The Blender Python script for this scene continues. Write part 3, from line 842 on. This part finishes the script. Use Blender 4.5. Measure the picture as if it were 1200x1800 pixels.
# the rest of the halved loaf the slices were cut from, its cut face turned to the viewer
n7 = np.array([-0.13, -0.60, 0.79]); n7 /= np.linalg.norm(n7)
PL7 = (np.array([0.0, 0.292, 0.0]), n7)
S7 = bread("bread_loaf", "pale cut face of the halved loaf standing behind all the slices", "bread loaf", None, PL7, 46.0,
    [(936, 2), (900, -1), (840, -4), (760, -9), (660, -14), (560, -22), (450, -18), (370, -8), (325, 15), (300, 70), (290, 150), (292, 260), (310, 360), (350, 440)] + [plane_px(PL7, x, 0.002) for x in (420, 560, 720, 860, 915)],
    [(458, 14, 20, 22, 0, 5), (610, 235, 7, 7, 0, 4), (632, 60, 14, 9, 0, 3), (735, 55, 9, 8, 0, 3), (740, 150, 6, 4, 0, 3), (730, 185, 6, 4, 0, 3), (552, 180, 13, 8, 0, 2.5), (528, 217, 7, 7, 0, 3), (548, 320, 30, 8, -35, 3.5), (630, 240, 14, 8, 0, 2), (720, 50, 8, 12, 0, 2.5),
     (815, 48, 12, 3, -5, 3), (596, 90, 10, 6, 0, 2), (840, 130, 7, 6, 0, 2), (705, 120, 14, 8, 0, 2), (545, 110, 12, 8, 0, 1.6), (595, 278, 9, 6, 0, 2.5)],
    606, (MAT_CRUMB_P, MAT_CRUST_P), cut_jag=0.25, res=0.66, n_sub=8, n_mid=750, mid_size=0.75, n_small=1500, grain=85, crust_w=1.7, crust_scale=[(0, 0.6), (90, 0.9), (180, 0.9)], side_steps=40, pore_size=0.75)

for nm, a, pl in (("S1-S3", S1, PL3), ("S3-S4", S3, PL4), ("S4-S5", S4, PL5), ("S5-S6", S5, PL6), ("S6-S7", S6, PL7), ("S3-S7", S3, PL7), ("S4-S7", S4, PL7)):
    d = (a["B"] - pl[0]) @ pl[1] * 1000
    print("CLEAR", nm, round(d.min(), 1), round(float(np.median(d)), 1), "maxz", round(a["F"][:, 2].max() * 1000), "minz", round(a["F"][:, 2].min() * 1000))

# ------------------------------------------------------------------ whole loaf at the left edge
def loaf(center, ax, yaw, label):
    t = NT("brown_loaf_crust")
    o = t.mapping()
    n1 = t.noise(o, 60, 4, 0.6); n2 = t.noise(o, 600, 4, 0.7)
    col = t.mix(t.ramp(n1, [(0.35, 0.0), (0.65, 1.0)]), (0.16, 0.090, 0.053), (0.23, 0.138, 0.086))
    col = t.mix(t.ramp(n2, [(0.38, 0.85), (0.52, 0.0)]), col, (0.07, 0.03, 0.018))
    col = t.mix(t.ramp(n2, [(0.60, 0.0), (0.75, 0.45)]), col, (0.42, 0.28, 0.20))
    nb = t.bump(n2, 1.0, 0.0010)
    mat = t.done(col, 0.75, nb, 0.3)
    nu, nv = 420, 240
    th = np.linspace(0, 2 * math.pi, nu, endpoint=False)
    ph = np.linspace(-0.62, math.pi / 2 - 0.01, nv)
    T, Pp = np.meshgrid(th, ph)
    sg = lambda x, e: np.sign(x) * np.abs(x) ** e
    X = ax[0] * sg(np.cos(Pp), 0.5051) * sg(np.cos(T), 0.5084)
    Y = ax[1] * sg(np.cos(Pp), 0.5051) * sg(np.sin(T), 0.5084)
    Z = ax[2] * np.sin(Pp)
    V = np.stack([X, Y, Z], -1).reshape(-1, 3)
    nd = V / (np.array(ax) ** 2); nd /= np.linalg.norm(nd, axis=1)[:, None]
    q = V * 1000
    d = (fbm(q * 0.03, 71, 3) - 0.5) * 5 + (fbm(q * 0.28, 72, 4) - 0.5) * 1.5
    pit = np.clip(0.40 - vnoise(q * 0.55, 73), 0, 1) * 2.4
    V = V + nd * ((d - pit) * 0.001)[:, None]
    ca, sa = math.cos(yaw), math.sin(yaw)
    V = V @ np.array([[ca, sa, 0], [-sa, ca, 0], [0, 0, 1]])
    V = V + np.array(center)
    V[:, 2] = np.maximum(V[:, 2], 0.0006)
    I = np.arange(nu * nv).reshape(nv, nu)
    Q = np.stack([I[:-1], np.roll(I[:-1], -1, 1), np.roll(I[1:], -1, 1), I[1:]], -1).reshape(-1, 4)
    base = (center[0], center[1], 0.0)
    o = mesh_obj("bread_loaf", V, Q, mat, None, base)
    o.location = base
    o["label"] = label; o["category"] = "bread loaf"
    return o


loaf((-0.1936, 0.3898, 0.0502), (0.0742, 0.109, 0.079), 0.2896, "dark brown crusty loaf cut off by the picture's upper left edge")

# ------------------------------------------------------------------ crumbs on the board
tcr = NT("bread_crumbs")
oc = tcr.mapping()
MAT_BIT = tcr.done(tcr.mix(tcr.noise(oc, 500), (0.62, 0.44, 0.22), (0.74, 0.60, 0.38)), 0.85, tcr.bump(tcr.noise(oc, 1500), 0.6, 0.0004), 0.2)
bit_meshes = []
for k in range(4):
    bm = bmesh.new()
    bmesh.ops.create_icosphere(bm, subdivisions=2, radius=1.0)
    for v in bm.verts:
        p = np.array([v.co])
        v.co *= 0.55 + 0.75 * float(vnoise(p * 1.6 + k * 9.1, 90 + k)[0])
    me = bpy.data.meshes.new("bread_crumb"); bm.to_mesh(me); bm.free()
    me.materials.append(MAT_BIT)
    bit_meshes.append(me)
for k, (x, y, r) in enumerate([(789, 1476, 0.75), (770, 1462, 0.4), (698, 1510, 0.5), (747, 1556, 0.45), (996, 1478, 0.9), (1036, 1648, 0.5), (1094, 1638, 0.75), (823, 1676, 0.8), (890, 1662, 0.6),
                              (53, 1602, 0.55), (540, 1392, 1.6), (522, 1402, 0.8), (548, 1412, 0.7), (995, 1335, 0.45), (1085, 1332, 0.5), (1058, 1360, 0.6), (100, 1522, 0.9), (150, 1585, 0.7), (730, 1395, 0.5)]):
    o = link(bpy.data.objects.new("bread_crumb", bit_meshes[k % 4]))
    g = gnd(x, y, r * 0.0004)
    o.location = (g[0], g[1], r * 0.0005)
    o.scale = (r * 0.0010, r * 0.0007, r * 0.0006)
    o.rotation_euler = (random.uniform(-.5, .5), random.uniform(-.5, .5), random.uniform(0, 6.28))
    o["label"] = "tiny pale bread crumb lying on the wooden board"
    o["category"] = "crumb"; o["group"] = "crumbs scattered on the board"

####################

Write down the full listing again, exactly.

The Blender Python script for this scene continues. Write part 3, from line 842 on. This part finishes the script. Use Blender 4.5. Measure the picture as if it were 1200x1800 pixels.
# the rest of the halved loaf the slices were cut from, its cut face turned to the viewer
n7 = np.array([-0.13, -0.60, 0.79]); n7 /= np.linalg.norm(n7)
PL7 = (np.array([0.0, 0.292, 0.0]), n7)
S7 = bread("bread_loaf", "pale cut face of the halved loaf standing behind all the slices", "bread loaf", None, PL7, 46.0,
    [(936, 2), (900, -1), (840, -4), (760, -9), (660, -14), (560, -22), (450, -18), (370, -8), (325, 15), (300, 70), (290, 150), (292, 260), (310, 360), (350, 440)] + [plane_px(PL7, x, 0.002) for x in (420, 560, 720, 860, 915)],
    [(458, 14, 20, 22, 0, 5), (610, 235, 7, 7, 0, 4), (632, 60, 14, 9, 0, 3), (735, 55, 9, 8, 0, 3), (740, 150, 6, 4, 0, 3), (730, 185, 6, 4, 0, 3), (552, 180, 13, 8, 0, 2.5), (528, 217, 7, 7, 0, 3), (548, 320, 30, 8, -35, 3.5), (630, 240, 14, 8, 0, 2), (720, 50, 8, 12, 0, 2.5),
     (815, 48, 12, 3, -5, 3), (596, 90, 10, 6, 0, 2), (840, 130, 7, 6, 0, 2), (705, 120, 14, 8, 0, 2), (545, 110, 12, 8, 0, 1.6), (595, 278, 9, 6, 0, 2.5)],
    606, (MAT_CRUMB_P, MAT_CRUST_P), cut_jag=0.25, res=0.66, n_sub=8, n_mid=750, mid_size=0.75, n_small=1500, grain=85, crust_w=1.7, crust_scale=[(0, 0.6), (90, 0.9), (180, 0.9)], side_steps=40, pore_size=0.75)

for nm, a, pl in (("S1-S3", S1, PL3), ("S3-S4", S3, PL4), ("S4-S5", S4, PL5), ("S5-S6", S5, PL6), ("S6-S7", S6, PL7), ("S3-S7", S3, PL7), ("S4-S7", S4, PL7)):
    d = (a["B"] - pl[0]) @ pl[1] * 1000
    print("CLEAR", nm, round(d.min(), 1), round(float(np.median(d)), 1), "maxz", round(a["F"][:, 2].max() * 1000), "minz", round(a["F"][:, 2].min() * 1000))

# ------------------------------------------------------------------ whole loaf at the left edge
def loaf(center, ax, yaw, label):
    t = NT("brown_loaf_crust")
    o = t.mapping()
    n1 = t.noise(o, 60, 4, 0.6); n2 = t.noise(o, 600, 4, 0.7)
    col = t.mix(t.ramp(n1, [(0.35, 0.0), (0.65, 1.0)]), (0.16, 0.090, 0.053), (0.23, 0.138, 0.086))
    col = t.mix(t.ramp(n2, [(0.38, 0.85), (0.52, 0.0)]), col, (0.07, 0.03, 0.018))
    col = t.mix(t.ramp(n2, [(0.60, 0.0), (0.75, 0.45)]), col, (0.42, 0.28, 0.20))
    nb = t.bump(n2, 1.0, 0.0010)
    mat = t.done(col, 0.75, nb, 0.3)
    nu, nv = 420, 240
    th = np.linspace(0, 2 * math.pi, nu, endpoint=False)
    ph = np.linspace(-0.62, math.pi / 2 - 0.01, nv)
    T, Pp = np.meshgrid(th, ph)
    sg = lambda x, e: np.sign(x) * np.abs(x) ** e
    X = ax[0] * sg(np.cos(Pp), 0.5051) * sg(np.cos(T), 0.5084)
    Y = ax[1] * sg(np.cos(Pp), 0.5051) * sg(np.sin(T), 0.5084)
    Z = ax[2] * np.sin(Pp)
    V = np.stack([X, Y, Z], -1).reshape(-1, 3)
    nd = V / (np.array(ax) ** 2); nd /= np.linalg.norm(nd, axis=1)[:, None]
    q = V * 1000
    d = (fbm(q * 0.03, 71, 3) - 0.5) * 5 + (fbm(q * 0.28, 72, 4) - 0.5) * 1.5
    pit = np.clip(0.40 - vnoise(q * 0.55, 73), 0, 1) * 2.4
    V = V + nd * ((d - pit) * 0.001)[:, None]
    ca, sa = math.cos(yaw), math.sin(yaw)
    V = V @ np.array([[ca, sa, 0], [-sa, ca, 0], [0, 0, 1]])
    V = V + np.array(center)
    V[:, 2] = np.maximum(V[:, 2], 0.0006)
    I = np.arange(nu * nv).reshape(nv, nu)
    Q = np.stack([I[:-1], np.roll(I[:-1], -1, 1), np.roll(I[1:], -1, 1), I[1:]], -1).reshape(-1, 4)
    base = (center[0], center[1], 0.0)
    o = mesh_obj("bread_loaf", V, Q, mat, None, base)
    o.location = base
    o["label"] = label; o["category"] = "bread loaf"
    return o


loaf((-0.1936, 0.3898, 0.0502), (0.0742, 0.109, 0.079), 0.2896, "dark brown crusty loaf cut off by the picture's upper left edge")

# ------------------------------------------------------------------ crumbs on the board
tcr = NT("bread_crumbs")
oc = tcr.mapping()
MAT_BIT = tcr.done(tcr.mix(tcr.noise(oc, 500), (0.62, 0.44, 0.22), (0.74, 0.60, 0.38)), 0.85, tcr.bump(tcr.noise(oc, 1500), 0.6, 0.0004), 0.2)
bit_meshes = []
for k in range(4):
    bm = bmesh.new()
    bmesh.ops.create_icosphere(bm, subdivisions=2, radius=1.0)
    for v in bm.verts:
        p = np.array([v.co])
        v.co *= 0.55 + 0.75 * float(vnoise(p * 1.6 + k * 9.1, 90 + k)[0])
    me = bpy.data.meshes.new("bread_crumb"); bm.to_mesh(me); bm.free()
    me.materials.append(MAT_BIT)
    bit_meshes.append(me)
for k, (x, y, r) in enumerate([(789, 1476, 0.75), (770, 1462, 0.4), (698, 1510, 0.5), (747, 1556, 0.45), (996, 1478, 0.9), (1036, 1648, 0.5), (1094, 1638, 0.75), (823, 1676, 0.8), (890, 1662, 0.6),
                              (53, 1602, 0.55), (540, 1392, 1.6), (522, 1402, 0.8), (548, 1412, 0.7), (995, 1335, 0.45), (1085, 1332, 0.5), (1058, 1360, 0.6), (100, 1522, 0.9), (150, 1585, 0.7), (730, 1395, 0.5)]):
    o = link(bpy.data.objects.new("bread_crumb", bit_meshes[k % 4]))
    g = gnd(x, y, r * 0.0004)
    o.location = (g[0], g[1], r * 0.0005)
    o.scale = (r * 0.0010, r * 0.0007, r * 0.0006)
    o.rotation_euler = (random.uniform(-.5, .5), random.uniform(-.5, .5), random.uniform(0, 6.28))
    o["label"] = "tiny pale bread crumb lying on the wooden board"
    o["category"] = "crumb"; o["group"] = "crumbs scattered on the board"